▶ **DATA PROVIDED**:
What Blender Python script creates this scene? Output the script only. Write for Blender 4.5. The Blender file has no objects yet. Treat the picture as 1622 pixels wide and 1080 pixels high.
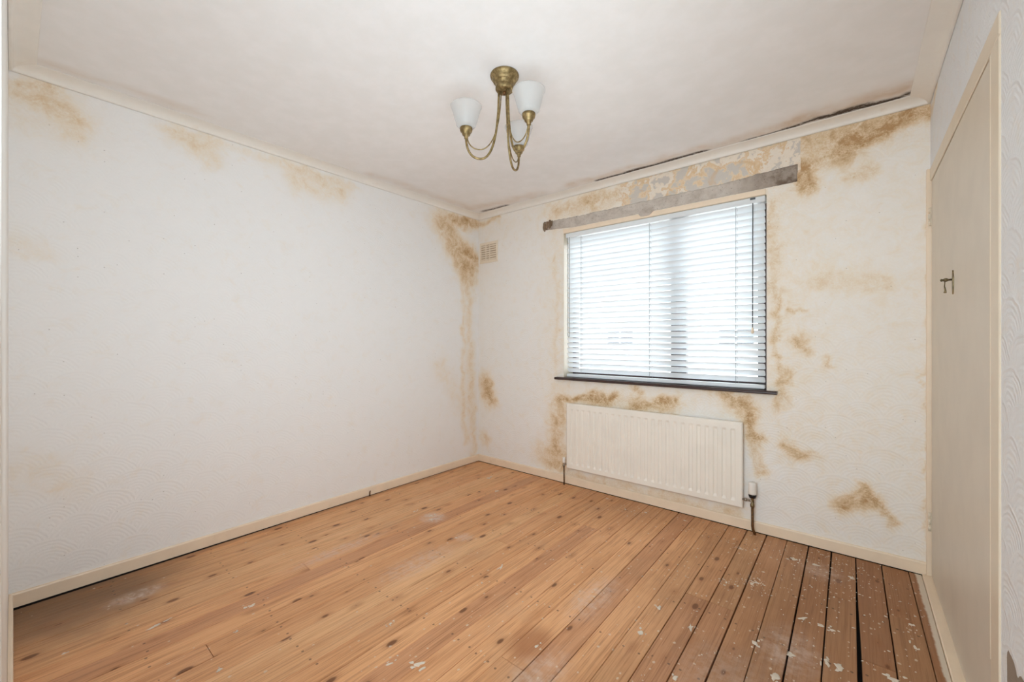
import bpy, math, random
import numpy as np
from mathutils import noise as mnoise, Vector

R_ = math.radians
rng = random.Random(7)
SC = bpy.context.scene
COL = SC.collection

# ------------------------------------------------------------------ camera
cam_d = bpy.data.cameras.new('camera')
cam_d.sensor_width = 36.0
cam_d.lens = 655.6 / 1622 * 36.0
cam_d.clip_start = 0.01
cam = bpy.data.objects.new('camera', cam_d)
COL.objects.link(cam)
cam.location = (2.855, -2.927, 1.175)
cam.rotation_euler = (R_(90), 0, R_(39.66))
SC.camera = cam

# ------------------------------------------------------------------ light
world = bpy.data.worlds.new('overcast_sky')
SC.world = world
world.use_nodes = True
wb = world.node_tree.nodes['Background']
wb.inputs['Color'].default_value = (0.84, 0.93, 1.0, 1)
wb.inputs['Strength'].default_value = 9.0

def area_light(name, loc, rot, sx, sy, power, color, portal=False):
    l = bpy.data.lights.new(name, 'AREA')
    l.shape = 'RECTANGLE'; l.size = sx; l.size_y = sy
    l.energy = power; l.color = color
    if portal:
        l.cycles.is_portal = True
    o = bpy.data.objects.new(name, l); COL.objects.link(o)
    o.location = loc; o.rotation_euler = rot
    return o

area_light('window_portal', (1.715, 0.25, 1.47), (R_(-90), 0, 0), 1.5, 1.24, 10, (1, 1, 1), portal=True)
# fill light added in the hall behind the camera, standing in for daylight there
HALL = area_light('hall_daylight_fill', (2.3, -4.6, 1.5), (R_(90), 0, 0), 1.8, 1.5, 66, (0.75, 0.90, 1.0))
# soft fill light added beside the camera to brighten the room
FILL = area_light('fill_light', (2.4, -2.5, 1.2), (0, 0, 0), 1.0, 1.0, 20, (0.75, 0.895, 1.0))
FILL.data.spread = R_(150)
FILL.rotation_euler = Vector((-.75, .6, .20)).to_track_quat('-Z', 'Y').to_euler()

SC.view_settings.view_transform = 'Standard'
SC.view_settings.look = 'None'
SC.view_settings.gamma = 1.0
SC.view_settings.use_curve_mapping = False
SC.view_settings.exposure = 0.06
try:
    SC.cycles.max_bounces = 14
    SC.cycles.diffuse_bounces = 10
    SC.cycles.transparent_max_bounces = 16
    SC.cycles.use_denoising = True
    SC.cycles.sample_clamp_indirect = 8.0
    SC.cycles.caustics_reflective = False
except Exception:
    pass

# ------------------------------------------------------------------ helpers
def srgb(r, g, b):
    def f(c):
        c /= 255.0
        return c / 12.92 if c <= 0.04045 else ((c + 0.055) / 1.055) ** 2.4
    return (f(r), f(g), f(b), 1.0)


class MB:
    """collects verts and faces, builds one mesh object"""
    def __init__(self):
        self.v = []; self.f = []; self.sm = []

    def add(self, vs, fs, smooth=False):
        o = len(self.v)
        self.v += [tuple(p) for p in vs]
        self.f += [tuple(i + o for i in f) for f in fs]
        self.sm += [smooth] * len(fs)
        return self

    def box(self, x0, y0, z0, x1, y1, z1, b=0.0):
        if x1 < x0: x0, x1 = x1, x0
        if y1 < y0: y0, y1 = y1, y0
        if z1 < z0: z0, z1 = z1, z0
        b = min(b, (x1 - x0) * .45, (y1 - y0) * .45, (z1 - z0) * .45)
        if b <= 0:
            vs = [(x, y, z) for x in (x0, x1) for y in (y0, y1) for z in (z0, z1)]
            fs = [(0, 1, 3, 2), (4, 6, 7, 5), (0, 4, 5, 1), (2, 3, 7, 6), (0, 2, 6, 4), (1, 5, 7, 3)]
            return self.add(vs, fs)
        # chamfered box: 24 verts
        vs = []; idx = {}
        for ix, (x, sx) in enumerate(((x0, 1), (x1, -1))):
            for iy, (y, sy) in enumerate(((y0, 1), (y1, -1))):
                for iz, (z, sz) in enumerate(((z0, 1), (z1, -1))):
                    idx[ix, iy, iz, 0] = len(vs); vs.append((x, y + sy * b, z + sz * b))
                    idx[ix, iy, iz, 1] = len(vs); vs.append((x + sx * b, y, z + sz * b))
                    idx[ix, iy, iz, 2] = len(vs); vs.append((x + sx * b, y + sy * b, z))
        fs = []
        I = lambda *k: idx[k]
        fs.append((I(0,0,0,0), I(0,0,1,0), I(0,1,1,0), I(0,1,0,0)))
        fs.append((I(1,0,0,0), I(1,1,0,0), I(1,1,1,0), I(1,0,1,0)))
        fs.append((I(0,0,0,1), I(1,0,0,1), I(1,0,1,1), I(0,0,1,1)))
        fs.append((I(0,1,0,1), I(0,1,1,1), I(1,1,1,1), I(1,1,0,1)))
        fs.append((I(0,0,0,2), I(0,1,0,2), I(1,1,0,2), I(1,0,0,2)))
        fs.append((I(0,0,1,2), I(1,0,1,2), I(1,1,1,2), I(0,1,1,2)))
        for a in (0, 1):
            for c in (0, 1):
                fs.append((I(a,c,0,0), I(a,c,0,1), I(a,c,1,1), I(a,c,1,0)))
                fs.append((I(a,0,c,0), I(a,0,c,2), I(a,1,c,2), I(a,1,c,0)))
                fs.append((I(0,a,c,1), I(0,a,c,2), I(1,a,c,2), I(1,a,c,1)))
                for d in (0, 1):
                    fs.append((I(a,c,d,0), I(a,c,d,1), I(a,c,d,2)))
        return self.add(vs, fs)

    def tube(self, path, r, n=10, cap=True):
        path = [Vector(p) for p in path]
        rr = r if isinstance(r, (list, tuple)) else [r] * len(path)
        t0 = (path[1] - path[0]).normalized()
        up = Vector((0, 0, 1)) if abs(t0.z) < .9 else Vector((1, 0, 0))
        nrm = t0.cross(up).normalized()
        vs = []
        for i, p in enumerate(path):
            a = path[max(0, i - 1)]; c = path[min(len(path) - 1, i + 1)]
            t = (c - a).normalized()
            nrm = (nrm - t * nrm.dot(t)).normalized()
            bi = t.cross(nrm)
            for k in range(n):
                an = 2 * math.pi * k / n
                vs.append(p + (nrm * math.cos(an) + bi * math.sin(an)) * rr[i])
        fs = []
        for i in range(len(path) - 1):
            for k in range(n):
                a = i * n + k; b = i * n + (k + 1) % n
                fs.append((a, b, b + n, a + n))
        self.add(vs, fs, True)
        if cap:
            o = len(self.v) - len(vs)
            self.f.append(tuple(o + k for k in reversed(range(n)))); self.sm.append(False)
            e = o + (len(path) - 1) * n
            self.f.append(tuple(e + k for k in range(n))); self.sm.append(False)
        return self

    def lathe(self, prof, center, n=24, axis='z', closed=False):
        """prof: list of (r, h) along the axis"""
        cx, cy, cz = center
        vs = []
        for r, h in prof:
            for k in range(n):
                an = 2 * math.pi * k / n
                a, b = r * math.cos(an), r * math.sin(an)
                if axis == 'z': vs.append((cx + a, cy + b, cz + h))
                elif axis == 'x': vs.append((cx + h, cy + a, cz + b))
                else: vs.append((cx + b, cy + h, cz + a))
        fs = []
        m = len(prof)
        for i in range(m if closed else m - 1):
            j = (i + 1) % m
            for k in range(n):
                k2 = (k + 1) % n
                fs.append((i * n + k, i * n + k2, j * n + k2, j * n + k))
        self.add(vs, fs, True)
        if not closed:
            o = len(self.v) - len(vs)
            if prof[0][0] > 1e-5:
                self.f.append(tuple(o + k for k in reversed(range(n)))); self.sm.append(False)
            if prof[-1][0] > 1e-5:
                self.f.append(tuple(o + (m - 1) * n + k for k in range(n))); self.sm.append(False)
        return self

    def prism(self, poly, y0, y1, axis='y'):
        """extrude a 2-D polygon (u,v) along an axis"""
        n = len(poly)
        P = {'y': lambda u, v, t: (u, t, v), 'x': lambda u, v, t: (t, u, v), 'z': lambda u, v, t: (u, v, t)}[axis]
        vs = [P(u, v, y0) for u, v in poly] + [P(u, v, y1) for u, v in poly]
        fs = [tuple(reversed(range(n))), tuple(range(n, 2 * n))]
        for k in range(n):
            k2 = (k + 1) % n
            fs.append((k, k2, n + k2, n + k))
        return self.add(vs, fs)

    def mesh(self, name):
        me = bpy.data.meshes.new(name)
        me.from_pydata(self.v, [], self.f)
        me.polygons.foreach_set('use_smooth', self.sm)
        me.update()
        import bmesh
        bm = bmesh.new(); bm.from_mesh(me)
        bmesh.ops.recalc_face_normals(bm, faces=bm.faces)
        bm.to_mesh(me); bm.free()
        return me

    def build(self, name, mat, parent=None):
        me = self.mesh(name)
        if mat: me.materials.append(mat)
        o = bpy.data.objects.new(name, me); COL.objects.link(o)
        if parent: o.parent = parent
        return o


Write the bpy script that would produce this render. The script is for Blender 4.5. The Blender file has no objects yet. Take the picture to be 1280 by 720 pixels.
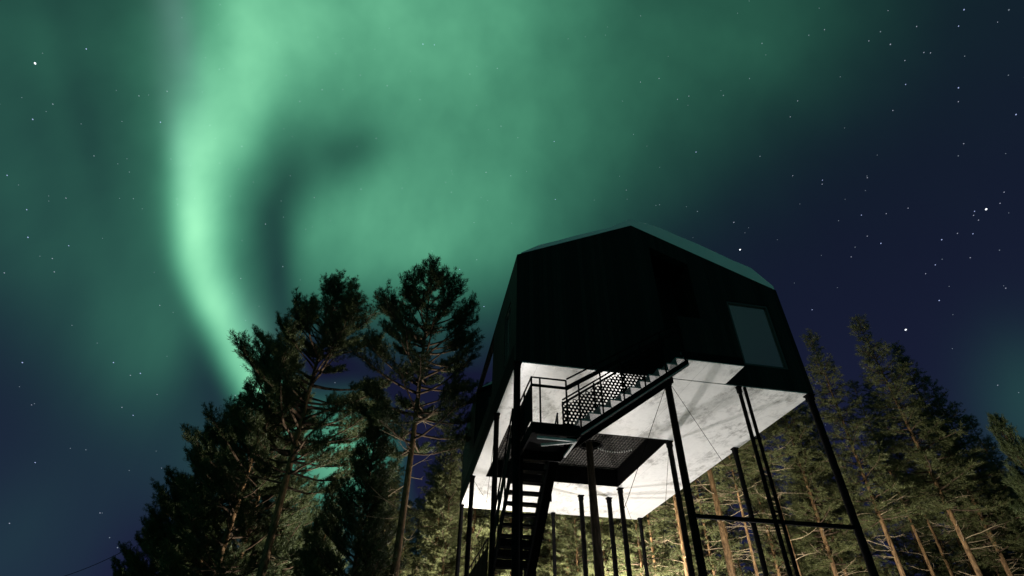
import bpy, bmesh, math, random
import numpy as np
from mathutils import Vector, Matrix, Euler

R_ = math.radians
scene = bpy.context.scene
COL = scene.collection

# ------------------------------------------------------------------ camera
cam_data = bpy.data.cameras.new("camera")
cam = bpy.data.objects.new("camera", cam_data)
COL.objects.link(cam)
cam_data.sensor_width = 36.0
cam_data.lens = 18.725
cam_data.clip_start = 0.05
cam_data.clip_end = 20000.0
YAW, PITCH, ROLL = 0.1772211, 0.6674276, 0.0184047
fw = Vector((math.sin(YAW) * math.cos(PITCH), math.cos(YAW) * math.cos(PITCH), math.sin(PITCH)))
r0 = Vector((math.cos(YAW), -math.sin(YAW), 0.0))
u0 = r0.cross(fw)
rt = math.cos(ROLL) * r0 + math.sin(ROLL) * u0
up = -math.sin(ROLL) * r0 + math.cos(ROLL) * u0
M = Matrix(((rt.x, up.x, -fw.x), (rt.y, up.y, -fw.y), (rt.z, up.z, -fw.z)))
cam.matrix_world = Matrix.Translation((0, 0, 1.5)) @ M.to_4x4()
scene.camera = cam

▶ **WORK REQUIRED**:
Quote the records above exactly, from the first line through the line containing "from mathutils import noise as mnoise, Vector", and leave out the pictures.

▶ **TASK ANSWER**:
What Blender Python script creates this scene? Output the script only. Write for Blender 4.5. The Blender file has no objects yet. Treat the picture as 1622 pixels wide and 1080 pixels high.
import bpy, math, random
import numpy as np
from mathutils import noise as mnoise, Vector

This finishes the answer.